Selon Marie-Laure Guislain, responsable du contentieux RSE au sein de Sherpa, qui s'est rendue au Qatar en novembre, les ouvriers ne racontent pas la même chose. Sur la question des heures supplémentaires, par exemple, "la loi qatarie autorise douze heures supplémentaires par semaine. De nombreux ouvriers en font, en réalité, 18, et elles sont comprises dans le salaire de base." Le seul jour de libre de la semaine, le vendredi, est réservé à la laverie. "Ils ont le droit de sortir, mais n'ont pas de voiture, et autour d'eux, il n'y a rien à faire, pas même de magasins", témoigne Marie-Laure Guislain.

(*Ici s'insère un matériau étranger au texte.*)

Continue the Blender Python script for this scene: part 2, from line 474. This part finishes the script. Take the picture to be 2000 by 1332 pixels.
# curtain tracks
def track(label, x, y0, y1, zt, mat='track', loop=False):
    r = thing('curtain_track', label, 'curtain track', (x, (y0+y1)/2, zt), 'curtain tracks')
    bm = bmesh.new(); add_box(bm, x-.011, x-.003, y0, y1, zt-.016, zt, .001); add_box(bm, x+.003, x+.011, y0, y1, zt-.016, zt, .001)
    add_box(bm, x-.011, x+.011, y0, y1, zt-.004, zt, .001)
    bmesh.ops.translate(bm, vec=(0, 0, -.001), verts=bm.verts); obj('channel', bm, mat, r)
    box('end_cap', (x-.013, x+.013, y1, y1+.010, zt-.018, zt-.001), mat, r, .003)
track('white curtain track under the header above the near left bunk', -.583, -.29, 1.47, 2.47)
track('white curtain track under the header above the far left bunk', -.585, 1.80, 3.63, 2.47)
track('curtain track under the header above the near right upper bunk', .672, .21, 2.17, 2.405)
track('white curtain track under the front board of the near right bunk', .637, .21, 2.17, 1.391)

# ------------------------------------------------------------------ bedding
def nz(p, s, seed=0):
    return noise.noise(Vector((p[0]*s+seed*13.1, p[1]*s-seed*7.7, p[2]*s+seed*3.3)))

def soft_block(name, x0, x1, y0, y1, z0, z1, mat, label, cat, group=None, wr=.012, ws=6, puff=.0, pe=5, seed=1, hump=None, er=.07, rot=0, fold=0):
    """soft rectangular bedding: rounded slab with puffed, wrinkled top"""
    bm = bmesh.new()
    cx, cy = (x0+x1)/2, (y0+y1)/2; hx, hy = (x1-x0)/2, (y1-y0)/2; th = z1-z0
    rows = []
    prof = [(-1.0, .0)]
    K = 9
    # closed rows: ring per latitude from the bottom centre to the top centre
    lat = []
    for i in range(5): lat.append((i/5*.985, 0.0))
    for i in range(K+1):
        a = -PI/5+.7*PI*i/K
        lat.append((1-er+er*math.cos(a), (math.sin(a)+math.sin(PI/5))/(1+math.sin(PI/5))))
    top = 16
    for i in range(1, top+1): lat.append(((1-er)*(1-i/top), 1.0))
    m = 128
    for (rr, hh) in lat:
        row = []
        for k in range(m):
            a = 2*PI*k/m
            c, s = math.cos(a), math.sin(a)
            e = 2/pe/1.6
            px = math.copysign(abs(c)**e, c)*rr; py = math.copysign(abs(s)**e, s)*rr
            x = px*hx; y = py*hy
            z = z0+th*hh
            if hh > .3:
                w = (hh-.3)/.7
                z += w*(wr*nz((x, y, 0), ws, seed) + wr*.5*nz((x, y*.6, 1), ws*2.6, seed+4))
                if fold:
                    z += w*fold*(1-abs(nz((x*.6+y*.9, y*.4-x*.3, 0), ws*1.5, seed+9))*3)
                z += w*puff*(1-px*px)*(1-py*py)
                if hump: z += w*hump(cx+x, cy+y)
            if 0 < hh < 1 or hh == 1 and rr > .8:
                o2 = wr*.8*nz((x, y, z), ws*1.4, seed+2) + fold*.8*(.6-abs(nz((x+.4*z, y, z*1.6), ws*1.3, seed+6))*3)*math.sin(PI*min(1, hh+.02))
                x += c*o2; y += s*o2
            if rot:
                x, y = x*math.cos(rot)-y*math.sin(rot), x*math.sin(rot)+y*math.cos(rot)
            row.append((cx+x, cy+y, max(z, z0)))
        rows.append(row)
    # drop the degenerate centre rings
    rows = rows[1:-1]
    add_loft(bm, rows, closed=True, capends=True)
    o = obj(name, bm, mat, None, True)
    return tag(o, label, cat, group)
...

Des ouvriers plus ou moins bien lotis
Tous les ouvriers ne sont pas logés à la même enseigne, selon l'ONG. Des salariés "directs" de Vinci, qui en compte environ 3 200, bénéficient de meilleures conditions de vie : une chambre individuelle, un ordinateur, etc. D'autres, plus nombreux, qui dépendent du sous-traitant QDVC, seraient moins bien lotis. "Il arrive que le repas, censé être préparé par une équipe dédiée, ne soit pas fourni, et qu'on leur donne un petit pécule pour acheter à manger ailleurs", affirme Marie-Laure Guislain.
Les contrats de ces ouvriers, généralement originaires d'Inde ou du Népal, sont prévus pour une durée de deux ans. Selon Sherpa, les vacances accordées correspondent, en fait, à la période de carence entre deux contrats. Des congés non rémunérés, donc. "Les gens ont peur de se faire licencier, car la plupart du temps, ils n'ont pas d'indemnités de licenciement. Et sans contrat de travail, ils sont expulsés du Qatar", estime l'association.
"L'esclavage moderne, ce ne sont pas de grands coups de fouet"
Le PDG de Vinci reconnaît, dans Le Figaro, "ne pas pouvoir s'engager à 100% sur ce qui se passe dans son entreprise et sur ses chantiers". Il indique avoir "blacklisté" une dizaine de sous-traitants depuis un an. "Nous avons inséré des clauses sociales exigeantes dans nos contrats", plaide Xavier Huillard, qui vante l'attractivité de son groupe pour ces personnels. "Plus de 70% de nos ouvriers en fin de contrat décident, en rentrant de vacances, de revenir chez QDVC pour signer un nouveau contrat de deux ans", assure l'entreprise.
Un argument qui ne tient pas la route, selon Sherpa. Le salaire le plus bas, celui d'un ouvrier non qualifié, est d'environ de 200 euros par mois, dans un pays où le salaire moyen est de 8 500 euros par mois. "Ces 200 euros, c'est toujours plus qu'en Inde ou au Népal, reconnaît Marie-Laure Guislain. Mais cela ne justifie pas les pratiques de Vinci. L'esclavage moderne, ce ne sont pas de grands coups de fouet et des chaînes aux pieds. Le fait de donner son accord pour travailler n'enlève pas la notion de violence. Cette population vulnérable n'a d'autre choix que d'accepter d'être contrainte pour une rémunération sans rapport avec le travail fourni."